Goal:
Pictures stay out. Extract the lines below from the first one through the line with "leafless tree fanning", both included.

Information shown:
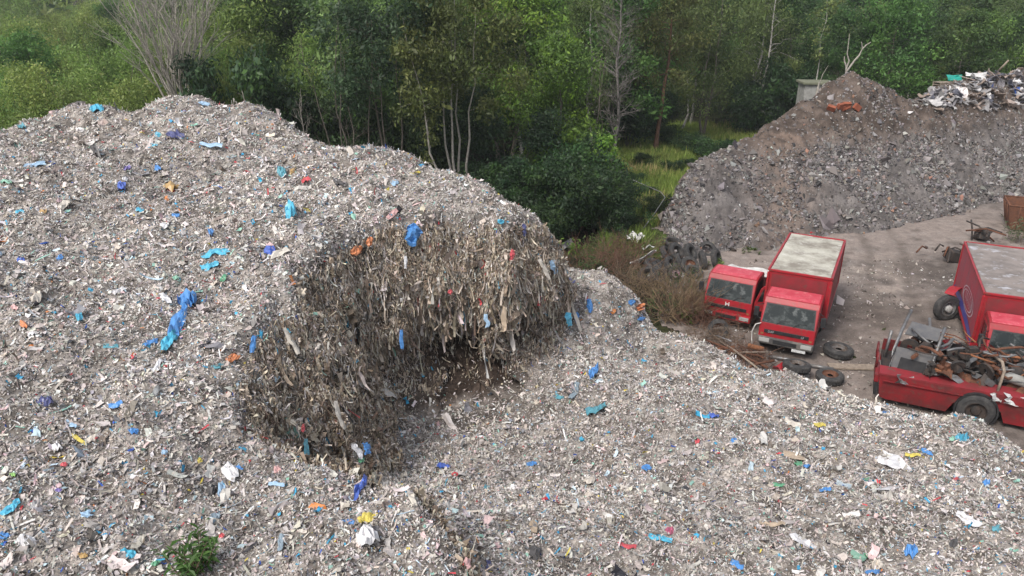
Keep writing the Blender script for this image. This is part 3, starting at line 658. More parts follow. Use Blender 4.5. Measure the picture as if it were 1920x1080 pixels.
# pale bare tree: a bole, then a fan of upright stems
rng = np.random.default_rng(21); mb = MB(); mb.tube([(0, 0, -.2), (.05, 0, 3), (0, .05, 6.3)], [.36, .31, .36], 9)
for k in range(19):
    a = k * 2.4 + rng.normal() * .3; sp = .05 + .48 * ((k + .5) / 19) ** .8; L_ = 9 + 3 * rng.random(); d = Vector((math.cos(a) * sp, math.sin(a) * sp, 1)).normalized(); p0 = Vector((math.cos(a) * .22, math.sin(a) * .22, 6.3)); pts = [p0]
    for i in range(1, 8): pts.append(p0 + d * L_ * i / 7 + Vector((rng.normal(), rng.normal(), 0)) * .12 * i ** .7 + Vector((0, 0, .02 * i * i)))
    r0 = .06 + .05 * rng.random(); mb.tube(pts, [r0 * (1 - .88 * i / 7) for i in range(8)], 5, 0, False)
    for j in range(13):
        i = 1 + int(rng.integers(0, 6)); b = pts[i].lerp(pts[i + 1], rng.random()); dd = (d + Vector((rng.normal(), rng.normal(), .2)) * .42).normalized(); l2 = 1.6 + 2 * rng.random()
        q_ = [b, b + dd * l2 * .5 + Vector((rng.normal(), rng.normal(), rng.normal())) * .08, b + dd * l2 + Vector((0, 0, .25))]; mb.tube(q_, [r0 * .38, r0 * .25, .012], 4, 0, False)
        for u in range(6):
            t_ = q_[1].lerp(q_[2], rng.random()); mb.tube([t_, t_ + (dd + Vector((rng.normal(), rng.normal(), .3)) * .5) * .9], [.014, .008], 3, 0, False)
r = empty("bare_tree", spot(333, 50, 0, 8.), .4, "pale leafless tree fanning many stems above the waste heap's left peak", "tree"); mb.build("branches", M['bark_pale'], r, recalc=False)

own("bare_tree", 648, 46, 31, "grey leafless tree with thin spreading stems behind the heap's falling ridge", h=13.5, spread=2.6, pal=G_OLIVE, bark='bark', nleaf=0, size=.1, rc=1, crown=False, fb=.25, limbs=34, stems=5, rise=1.0, sub=6, fan=.11, r0=.14)
own("bare_tree", 574, 44, 32, "thin pale leafless sapling just behind the heap's ridge", h=9.8, spread=1.2, pal=G_OLIVE, bark='bark_pale', nleaf=0, size=.1, rc=1, crown=False, fb=.4, limbs=14, stems=2, rise=1.1, sub=4, fan=.03, r0=.07)
own("bare_tree", 520, 43, 33, "leaning pale dead stem poking over the heap's ridge", h=8.6, spread=.8, pal=G_OLIVE, bark='bark_pale', nleaf=0, size=.1, rc=1, crown=False, fb=.6, limbs=6, rise=.8, sub=2, lean=(-1.6, 0), r0=.06)
own("leafy_tree", 742, 47, 34, "slender tree with forked grey trunk and high green crown behind the ridge", h=15, spread=3.6, pal=G_BLUE, bark='bark', nleaf=14000, size=.11, rc=1.15, fb=.52, limbs=20, stems=2, rise=.35, fan=.045, r0=.16)
own("leafy_tree", 722, 50, 35, "tree with curving grey trunk bowed to the left under a high crown", h=14, spread=3.0, pal=G_BIRCH, bark='bark', nleaf=7000, size=.14, rc=1.1, fb=.5, limbs=16, rise=.4, lean=(-1.9, 0), r0=.13, wob=.05)
own("olive_tree", 862, 46.5, 36, "leaning olive crowned tree with several pale trunks by the heap's ridge", h=15.5, spread=2.9, pal=G_OLIVE, bark='bark_pale', nleaf=18000, size=.10, rc=1.0, fb=.50, limbs=27, stems=4, rise=.5, fan=.05, r0=.19, droop=.6, up=.3)
own("olive_tree", 846, 45, 37, "pale slanting trunk with sparse tufts leaning left beside the olive tree", h=12.5, spread=1.3, pal=G_OLIVE, bark='bark_pale', nleaf=1500, size=.12, rc=.6, fb=.3, limbs=12, rise=.5, lean=(-2.8, 0), r0=.11)
own("leafy_tree", 958, 61, 38, "tree with a bright yellow green crown rising behind the dark bushes", h=15, spread=3.8, pal=G_BRIGHT, bark='bark', nleaf=16000, size=.125, rc=1.3, fb=.3, limbs=24, rise=.35)
own("leafy_tree", 1040, 52, 39, "big bright green bushy tree standing over the dark shrubs", h=11.3, spread=2.9, pal=np.concatenate([G_MID, G_BRIGHT * .75]), bark='bark', nleaf=22000, size=.105, rc=1.05, fb=.06, limbs=34, rise=.35, hs=1) if 0 else own("leafy_tree", 1042, 52, 39, "big bright green bushy tree standing over the dark shrubs", h=11.3, spread=2.9, pal=np.concatenate([G_MID * 1.1, G_BRIGHT * .85]), bark='bark', nleaf=22000, size=.105, rc=1.05, fb=.06, limbs=34, rise=.35)
own("leafy_tree", 960, 50, 40, "greyish green bushy tree between olive tree and bright green tree", h=8.0, spread=2.6, pal=G_BLUE, bark='bark', nleaf=15000, size=.095, rc=1.0, fb=.06, limbs=26, stems=3, rise=.45)
own("dead_birch", 1152, 60, 41, "dead grey birch with dark bare twigs beside the grassy clearing", h=18, spread=2.2, pal=G_OLIVE, bark='bark_grey', nleaf=0, size=.1, rc=1, crown=False, fb=.16, limbs=85, rise=.75, sub=8, r0=.17, wob=.03)
own("dead_tree", 1118, 58, 42, "thin grey leafless tree close beside the dead grey birch", h=14, spread=1.8, pal=G_OLIVE, bark='bark', nleaf=0, size=.1, rc=1, crown=False, fb=.2, limbs=44, stems=2, rise=.8, sub=6, r0=.11, fan=.05)
own("red_trunked_tree", 1236, 69, 43, "tree with a reddish brown bare trunk standing in the grassy clearing", h=17, spread=3.6, pal=G_OLIVE * .85, bark='bark_red', nleaf=17000, size=.11, rc=1.1, fb=.42, limbs=24, rise=.3, r0=.24, droop=.6)
own("birch_tree", 1326, 76, 44, "twin trunked birch at the back of the grassy clearing", h=17, spread=3.6, pal=G_BIRCH * .8, bark='bark', nleaf=18000, size=.115, rc=1.15, fb=.22, limbs=26, stems=2, rise=.35, fan=.05, r0=.24, droop=.8)
own("bare_birch", 1428, 79, 45, "tall thin bare white birch left of the concrete hut", h=18.5, spread=1.8, pal=G_OLIVE, bark='bark_birch', nleaf=0, size=.1, rc=1, crown=False, fb=.42, limbs=20, rise=1.0, sub=3, r0=.17, wob=.035)
own("bare_birch", 1523, 72, 46, "slim pale birch stem rising behind the concrete hut", h=13.5, spread=1.2, pal=G_OLIVE, bark='bark_birch', nleaf=600, size=.14, rc=.6, fb=.6, limbs=8, rise=.8, sub=2, r0=.12)
own("birch_tree", 1284, 80, 48, "slim birch with a white stem between the reddish trunk and twin trunks", h=17, spread=2.8, pal=G_BIRCH * .75, bark='bark_birch', nleaf=8000, size=.15, rc=1.1, fb=.35, limbs=20, rise=.4, r0=.13, droop=.7)
# pale dead snags above the rubble summit
def snag(px, Yd, segs, label):
    mb = MB()
    for pts, rr in segs: mb.tube([Vector(q_) for q_ in pts], rr, 6, 0, False)
    r = empty("dead_snag", spot(px, Yd, 0, 9.), 0, label, "dead tree"); r.scale = (.85, .85, .89); mb.build("branches", M['bark_pale'], r, recalc=False)
snag(1592, 63, [([(0, 0, 0), (.1, 0, 5), (0, 0, 8.6)], [.22, .18, .12]), ([(0, 0, 8.5), (-.12, 0, 9.3), (.05, 0, 9.9), (-.25, 0, 10.5), (-.3, .1, 12.3)], [.12, .10, .08, .055, .03]), ([(0, 0, 9.0), (.55, 0, 9.9), (.95, 0, 10.4), (1.15, 0, 11.0), (1.0, .1, 11.6)], [.10, .09, .08, .055, .03]),
                ([(1.1, 0, 10.9), (1.45, 0, 11.3), (1.9, .1, 11.55)], [.07, .06, .04]), ([(-.1, 0, 9.3), (-.42, 0, 9.9), (-.5, 0, 10.3)], [.09, .07, .05])], "pale dead forked snag rising behind the rubble mound's summit")
snag(1541, 64, [([(0, 0, 0), (0, 0, 6.0), (.08, 0, 7.2), (.1, 0, 7.9)], [.22, .19, .13, .06]), ([(.1, 0, 7.6), (.35, 0, 8.6), (.75, 0, 9.4)], [.04, .03, .015])], "short pale dead stump beside the concrete hut")

# shrubs: dark mass at the foot of the big tree, and by the clearing
SH = "shrubs massed between the waste heap and the clearing"
for px, Yd, sc, hs, lb in [(905, 47, 1.0, .95, "dark shrub nearest the heap's ridge under the olive tree"), (960, 45, 1.05, 1.0, "dark shrub left of centre in the thicket, below the greyish tree"), (1005, 43.5, 1.15, 1.05, "large dark shrub in front of the big bright tree"), (1060, 42.5, 1.2, 1.0, "broad dark shrub at the middle of the thicket"), (1075, 46, 1.25, 1.1, "tall dark shrub behind the middle of the thicket"),
                           (1112, 42.8, 1.1, .95, "dark shrub right of the thicket's middle, above the grey slab"), (1140, 44.5, 1.0, .9, "shrub at the thicket's right end below the dead birch"), (1160, 42.2, .75, .8, "small dark shrub at the thicket's lower right corner"), (1030, 41.0, .8, .85, "low shrub at the heap's torn corner"), (1100, 49, 1.05, 1.0, "mid green shrub at the dead birch's foot"),
                           (1300, 68, .9, .6, "low dark shrub in the grass under the twin trunked birch"), (1345, 63, .95, .65, "low dark shrub in the clearing left of the rubble mound"), (1262, 60, .5, .6, "small shrub in the grass in front of the reddish trunk"), (1235, 46.5, .55, .7, "small shrub against the left foot of the rubble mound"), (1225, 76, 1.4, 1.1, "shrub at the clearing's back behind the reddish trunk"), (1400, 78, 1.5, 1.0, "shrub at the clearing's back beside the tall bare birch"), (1470, 77, 1.7, 1.2, "shrub left of the concrete hut"), (1175, 70, 1.5, 1.1, "shrub right behind the dead birch"), (1195, 56, .42, .6, "small ragged shrub in the grass nearest the thicket"), (1215, 52, .38, .6, "tiny shrub on the verge beside the bent pipe"), (1290, 61, .45, .6, "tiny shrub in the grass below the reddish trunk"), (1205, 62, .5, .7, "ragged shrub in the grass between dead birch and reddish trunk"), (1370, 68, .6, .6, "low ragged shrub near the rubble mound's upper left slope"), (1250, 72, .8, .7, "shrub just behind the reddish trunk's foot"),
                           (800, 52, 1.6, 1.2, "shadowed shrub under the slender trees behind the ridge"), (690, 54, 1.6, 1.1, "shadowed shrub behind the grey leafless tree"), (600, 52, 1.5, 1.3, "shrub behind the ridge left of the grey leafless tree"), (470, 50, 1.8, 1.5, "shrub over the ridge right of the pale bare tree")]:
    place('bush', spot(px, Yd), None, sc, lb, SH, hs)
own("shrub", 1128, 50, 51, "bright yellow green sapling beside the dark thicket", "shrub", h=4.6, spread=1.2, pal=G_BRIGHT, bark='bark', nleaf=2200, size=.14, rc=.6, fb=.1, limbs=14, rise=.6, r0=.05)
LEFTW = "trees close behind the waste heap's left side"
for px, Yd, sc, hs, lb in [(-60, 44, .82, 1, "pale willow at the very left behind the heap's shoulder"), (35, 48, .85, 1, "pale willow behind the heap's left shoulder, leftmost but one"), (120, 46, .80, .95, "low pale willow over the heap's left shoulder"), (205, 50, .88, .95, "pale willow in the gap left of the pale bare tree"), (250, 55, .95, 1, "rounder willow behind the dip in the heap's ridge"), (420, 55, .95, 1.0, "pale willow right of the pale bare tree"), (478, 53, .85, 1.05, "yellowish willow above the heap's right shoulder"), (540, 56, .95, 1.05, "willow left of the grey leafless tree")]:
    place('willow', spot(px, Yd), None, sc, lb, LEFTW, hs)

# grass of the clearing and the verge
n = 42000; yy = R.uniform(40, 84, n); pxs = R.uniform(1130, 1500, n); dep = yy * .93 + 4.9; xx = (pxs - 960) / FPX * dep
kp = (pxs < 1270 + (yy - 46) * 12) & (rub_h(xx, yy) < .15) & (fbm(xx * .35, yy * .35, 0, 3, 101) > -.28 - .2 * (yy > 55)); xx, yy = xx[kp], yy[kp]; n = len(xx)
G = np.array([(.19, .26, .06), (.28, .31, .09), (.13, .20, .045), (.40, .34, .15)]); sel = np.clip(((fbm(xx * .2, yy * .2, 0, 3, 102) + .3) * 4 + R.normal(size=n) * .6), 0, 3).astype(int)
k3 = 3; P_ = np.repeat(np.c_[xx, yy, hill(xx, yy) - .02], k3, 0) + np.c_[R.normal(size=(n * k3, 2)) * .12, np.zeros(n * k3)]
hgt = (.35 + .35 * R.random(n * k3)) * np.exp(R.normal(size=n * k3) * .25); a = R.random(n * k3) * 6.28; wd = .045 + .03 * R.random(n * k3); tl = R.normal(size=(n * k3, 2)) * .18
v = np.stack([P_ + np.c_[np.cos(a) * wd, np.sin(a) * wd, 0 * a], P_ - np.c_[np.cos(a) * wd, np.sin(a) * wd, 0 * a], P_ + np.c_[tl, hgt]], 1).reshape(-1, 3)
c = np.repeat(np.repeat(G[sel], k3, 0) * (1 + R.normal(size=(n * k3, 1)) * .2), 3, 0)
tag(fast_mesh("grass", v, np.arange(n * k3 * 3).reshape(-1, 3), M['grass'], col=np.clip(c, .01, .5)), "long yellow green grass of the clearing beside the rubble mound", kind="stuff")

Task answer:
Keep writing the Blender script for this image. This is part 3, starting at line 658. More parts follow. Use Blender 4.5. Measure the picture as if it were 1920x1080 pixels.
# pale bare tree: a bole, then a fan of upright stems
rng = np.random.default_rng(21); mb = MB(); mb.tube([(0, 0, -.2), (.05, 0, 3), (0, .05, 6.3)], [.36, .31, .36], 9)
for k in range(19):
    a = k * 2.4 + rng.normal() * .3; sp = .05 + .48 * ((k + .5) / 19) ** .8; L_ = 9 + 3 * rng.random(); d = Vector((math.cos(a) * sp, math.sin(a) * sp, 1)).normalized(); p0 = Vector((math.cos(a) * .22, math.sin(a) * .22, 6.3)); pts = [p0]
    for i in range(1, 8): pts.append(p0 + d * L_ * i / 7 + Vector((rng.normal(), rng.normal(), 0)) * .12 * i ** .7 + Vector((0, 0, .02 * i * i)))
    r0 = .06 + .05 * rng.random(); mb.tube(pts, [r0 * (1 - .88 * i / 7) for i in range(8)], 5, 0, False)
    for j in range(13):
        i = 1 + int(rng.integers(0, 6)); b = pts[i].lerp(pts[i + 1], rng.random()); dd = (d + Vector((rng.normal(), rng.normal(), .2)) * .42).normalized(); l2 = 1.6 + 2 * rng.random()
        q_ = [b, b + dd * l2 * .5 + Vector((rng.normal(), rng.normal(), rng.normal())) * .08, b + dd * l2 + Vector((0, 0, .25))]; mb.tube(q_, [r0 * .38, r0 * .25, .012], 4, 0, False)
        for u in range(6):
            t_ = q_[1].lerp(q_[2], rng.random()); mb.tube([t_, t_ + (dd + Vector((rng.normal(), rng.normal(), .3)) * .5) * .9], [.014, .008], 3, 0, False)
r = empty("bare_tree", spot(333, 50, 0, 8.), .4, "pale leafless tree fanning many stems above the waste heap's left peak", "tree"); mb.build("branches", M['bark_pale'], r, recalc=False)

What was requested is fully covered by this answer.